I've been closely monitoring the Vietnamese real estate market recently and have noticed some quite interesting phenomena. The housing price-to-income ratio in Hanoi has recently skyrocketed to 27.7 times, which is indeed astonishing – approaching the peak levels of 2016 and far exceeding the past average of 23.35 times. Simply put, buying a house in Hanoi is now much more difficult than before.



What has driven up Vietnam's housing prices? I observe several factors working simultaneously. First is supply-side pressure. Housing in the city center and well-developed infrastructure areas has always been scarce, while demand has remained steady, especially among young people and urban migrants. Second, after liquidity tightened over the past two years, money has started flowing back into real estate, particularly into clearly titled apartment assets that are attracting investors again. Additionally, rising construction and financing costs have pushed up new home prices, and the secondary market has followed suit.

Interestingly, Vietnam and China do share some similarities in real estate culture. Homes account for 60-70% of household assets, homeownership rates exceed 90%, and the housing price-to-income ratios are high. But it’s important to note that Vietnam’s urbanization rate is only 45% now, far below China’s 65-67%, which means there is still significant room for actual housing demand.

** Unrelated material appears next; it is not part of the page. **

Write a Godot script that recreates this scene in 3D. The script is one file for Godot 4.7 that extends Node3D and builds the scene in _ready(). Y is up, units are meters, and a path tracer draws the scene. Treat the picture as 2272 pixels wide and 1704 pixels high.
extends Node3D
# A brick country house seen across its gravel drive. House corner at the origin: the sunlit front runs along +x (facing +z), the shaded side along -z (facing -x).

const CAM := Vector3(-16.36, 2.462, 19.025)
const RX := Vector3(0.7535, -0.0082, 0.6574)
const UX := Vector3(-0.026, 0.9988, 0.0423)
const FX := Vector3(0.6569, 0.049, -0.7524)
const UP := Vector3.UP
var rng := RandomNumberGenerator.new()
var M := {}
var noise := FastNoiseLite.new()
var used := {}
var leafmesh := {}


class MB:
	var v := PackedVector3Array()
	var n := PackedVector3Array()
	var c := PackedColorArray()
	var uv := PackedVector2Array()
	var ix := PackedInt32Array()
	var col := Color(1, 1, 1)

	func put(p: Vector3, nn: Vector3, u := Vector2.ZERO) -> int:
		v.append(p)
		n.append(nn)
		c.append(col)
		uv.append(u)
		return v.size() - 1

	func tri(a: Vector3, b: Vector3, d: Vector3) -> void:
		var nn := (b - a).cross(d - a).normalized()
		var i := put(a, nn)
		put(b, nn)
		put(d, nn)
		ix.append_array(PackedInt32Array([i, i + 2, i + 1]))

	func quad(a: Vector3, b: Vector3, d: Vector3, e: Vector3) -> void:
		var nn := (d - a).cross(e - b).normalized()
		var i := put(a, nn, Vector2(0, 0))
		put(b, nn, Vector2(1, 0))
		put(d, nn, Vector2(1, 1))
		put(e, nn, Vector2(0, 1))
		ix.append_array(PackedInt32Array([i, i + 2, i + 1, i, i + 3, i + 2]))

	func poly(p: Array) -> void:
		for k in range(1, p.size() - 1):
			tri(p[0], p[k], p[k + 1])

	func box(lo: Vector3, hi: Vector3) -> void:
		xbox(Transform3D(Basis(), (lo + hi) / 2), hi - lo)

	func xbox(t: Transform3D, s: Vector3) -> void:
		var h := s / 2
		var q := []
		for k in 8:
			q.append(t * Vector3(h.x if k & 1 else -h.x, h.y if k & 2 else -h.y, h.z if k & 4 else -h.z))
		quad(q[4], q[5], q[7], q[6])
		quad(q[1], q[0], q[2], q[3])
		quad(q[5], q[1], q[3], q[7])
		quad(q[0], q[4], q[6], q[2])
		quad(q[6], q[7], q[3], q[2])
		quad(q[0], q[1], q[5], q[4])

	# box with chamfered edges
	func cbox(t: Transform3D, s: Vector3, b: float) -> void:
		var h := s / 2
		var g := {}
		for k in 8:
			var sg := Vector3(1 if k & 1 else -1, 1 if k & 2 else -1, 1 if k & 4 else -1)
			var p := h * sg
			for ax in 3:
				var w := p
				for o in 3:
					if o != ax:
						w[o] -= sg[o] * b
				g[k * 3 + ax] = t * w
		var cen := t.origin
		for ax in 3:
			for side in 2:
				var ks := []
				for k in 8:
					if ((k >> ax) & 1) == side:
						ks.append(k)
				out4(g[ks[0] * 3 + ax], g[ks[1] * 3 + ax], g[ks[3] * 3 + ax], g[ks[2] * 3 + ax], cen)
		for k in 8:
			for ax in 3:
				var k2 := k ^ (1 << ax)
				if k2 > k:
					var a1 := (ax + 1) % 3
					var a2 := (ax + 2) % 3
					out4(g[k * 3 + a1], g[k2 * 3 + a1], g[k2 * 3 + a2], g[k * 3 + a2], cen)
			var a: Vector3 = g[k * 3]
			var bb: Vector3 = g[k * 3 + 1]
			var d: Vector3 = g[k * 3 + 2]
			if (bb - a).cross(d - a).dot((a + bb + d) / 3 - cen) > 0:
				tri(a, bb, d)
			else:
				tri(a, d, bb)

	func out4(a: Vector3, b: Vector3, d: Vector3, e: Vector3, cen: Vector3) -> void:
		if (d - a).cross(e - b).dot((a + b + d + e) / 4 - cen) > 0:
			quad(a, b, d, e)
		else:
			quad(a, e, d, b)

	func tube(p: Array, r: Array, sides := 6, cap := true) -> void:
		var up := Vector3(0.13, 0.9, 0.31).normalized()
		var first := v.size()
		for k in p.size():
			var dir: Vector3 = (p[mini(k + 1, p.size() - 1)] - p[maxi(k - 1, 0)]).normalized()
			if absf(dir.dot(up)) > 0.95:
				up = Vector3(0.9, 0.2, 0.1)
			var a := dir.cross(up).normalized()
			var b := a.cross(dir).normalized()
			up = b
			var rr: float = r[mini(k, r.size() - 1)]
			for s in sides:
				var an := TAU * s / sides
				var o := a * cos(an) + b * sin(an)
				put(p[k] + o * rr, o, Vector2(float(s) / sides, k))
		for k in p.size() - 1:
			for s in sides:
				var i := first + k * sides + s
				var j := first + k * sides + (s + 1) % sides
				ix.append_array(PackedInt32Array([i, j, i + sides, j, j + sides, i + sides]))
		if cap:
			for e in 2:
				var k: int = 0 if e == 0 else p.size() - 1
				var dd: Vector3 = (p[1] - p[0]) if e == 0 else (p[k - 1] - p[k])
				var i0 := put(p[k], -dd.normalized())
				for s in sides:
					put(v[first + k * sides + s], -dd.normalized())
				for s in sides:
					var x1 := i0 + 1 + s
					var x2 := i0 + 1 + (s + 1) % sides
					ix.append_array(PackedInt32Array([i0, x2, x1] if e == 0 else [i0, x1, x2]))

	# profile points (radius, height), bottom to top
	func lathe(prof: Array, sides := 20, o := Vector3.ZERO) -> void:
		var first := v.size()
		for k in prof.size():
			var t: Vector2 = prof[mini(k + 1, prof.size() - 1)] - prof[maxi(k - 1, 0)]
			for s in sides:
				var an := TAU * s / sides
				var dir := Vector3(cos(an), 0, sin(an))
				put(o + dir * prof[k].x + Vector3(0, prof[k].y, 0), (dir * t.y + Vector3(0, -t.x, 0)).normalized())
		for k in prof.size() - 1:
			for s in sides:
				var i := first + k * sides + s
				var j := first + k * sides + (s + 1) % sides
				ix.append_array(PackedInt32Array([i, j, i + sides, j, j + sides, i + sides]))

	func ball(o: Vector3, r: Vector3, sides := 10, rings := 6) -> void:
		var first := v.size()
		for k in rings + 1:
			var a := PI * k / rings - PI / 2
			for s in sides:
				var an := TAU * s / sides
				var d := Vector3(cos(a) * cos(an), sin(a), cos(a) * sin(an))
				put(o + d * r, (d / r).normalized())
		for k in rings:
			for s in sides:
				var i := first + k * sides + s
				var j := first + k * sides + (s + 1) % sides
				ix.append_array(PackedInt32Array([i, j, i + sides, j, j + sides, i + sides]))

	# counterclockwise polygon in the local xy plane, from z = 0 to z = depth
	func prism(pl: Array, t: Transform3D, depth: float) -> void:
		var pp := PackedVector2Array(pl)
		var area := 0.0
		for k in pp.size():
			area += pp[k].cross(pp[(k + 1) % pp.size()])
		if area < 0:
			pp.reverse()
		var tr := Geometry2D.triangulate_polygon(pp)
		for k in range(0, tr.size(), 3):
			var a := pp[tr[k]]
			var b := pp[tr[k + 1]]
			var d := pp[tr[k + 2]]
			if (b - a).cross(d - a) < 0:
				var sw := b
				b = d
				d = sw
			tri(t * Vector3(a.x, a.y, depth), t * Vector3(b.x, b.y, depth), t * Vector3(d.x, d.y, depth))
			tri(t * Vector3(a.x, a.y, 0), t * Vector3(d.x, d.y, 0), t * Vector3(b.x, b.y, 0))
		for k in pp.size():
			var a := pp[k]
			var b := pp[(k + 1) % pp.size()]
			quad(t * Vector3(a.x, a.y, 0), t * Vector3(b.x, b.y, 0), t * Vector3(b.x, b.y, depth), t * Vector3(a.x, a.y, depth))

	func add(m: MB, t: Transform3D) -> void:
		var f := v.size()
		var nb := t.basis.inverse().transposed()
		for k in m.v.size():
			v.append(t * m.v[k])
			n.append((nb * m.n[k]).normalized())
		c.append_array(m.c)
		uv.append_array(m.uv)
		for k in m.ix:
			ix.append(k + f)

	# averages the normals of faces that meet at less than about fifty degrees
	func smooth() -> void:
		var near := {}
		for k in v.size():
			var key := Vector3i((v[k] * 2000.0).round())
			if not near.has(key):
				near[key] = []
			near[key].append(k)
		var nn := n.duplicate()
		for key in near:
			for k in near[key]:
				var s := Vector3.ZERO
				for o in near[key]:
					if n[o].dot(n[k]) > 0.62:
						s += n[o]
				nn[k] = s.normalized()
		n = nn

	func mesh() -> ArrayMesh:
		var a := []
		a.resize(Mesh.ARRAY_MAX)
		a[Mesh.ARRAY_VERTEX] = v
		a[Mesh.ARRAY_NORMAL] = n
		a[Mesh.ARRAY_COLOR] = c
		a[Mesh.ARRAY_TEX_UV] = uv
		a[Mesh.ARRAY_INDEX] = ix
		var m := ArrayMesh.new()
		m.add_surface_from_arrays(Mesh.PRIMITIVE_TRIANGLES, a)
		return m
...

Compared to China, the differences are even clearer. China has experienced negative population growth since 2022, with a severe housing surplus—reportedly enough for 150 million more residents. Each year, 4 million new units are built, and the crisis is fundamentally due to excess supply and high leverage. Vietnam is different; its population is still growing, urbanization is far from saturation, with only 100k units completed annually, yet there is a shortfall of about 300k units, mainly in affordable and social housing. In short, China’s adjustment stems from having too many houses, while Vietnam faces structural under-supply.

Of course, the rapid rise in the housing price-to-income ratio does carry risks. Buyers’ actual affordability is declining, rental yields are deteriorating, and disparities between different projects and regions are becoming more pronounced. However, compared to China’s past situation, Vietnam’s credit environment is more cautious now, and the legal framework is stricter. Therefore, these risks are more localized rather than indicative of a market-wide bubble.

For owner-occupiers, buying a home is indeed more difficult now, but in the coming years, social housing projects should ease some pressure. Plus, population dispersal to suburban areas and improvements in land use and costs are expected. For investors, caution is advised because the cash flow structure of real estate is changing, and capital appreciation prospects are not as optimistic as before.

Overall, Vietnam’s housing prices have moved from an accumulation phase into a higher valuation cycle. Although this indicator is approaching the levels seen before China’s crisis, Vietnam does not yet have the structural conditions that would lead to a bubble burst. The main difference lies in supply-demand dynamics and demographic structure. Does anyone agree with this assessment?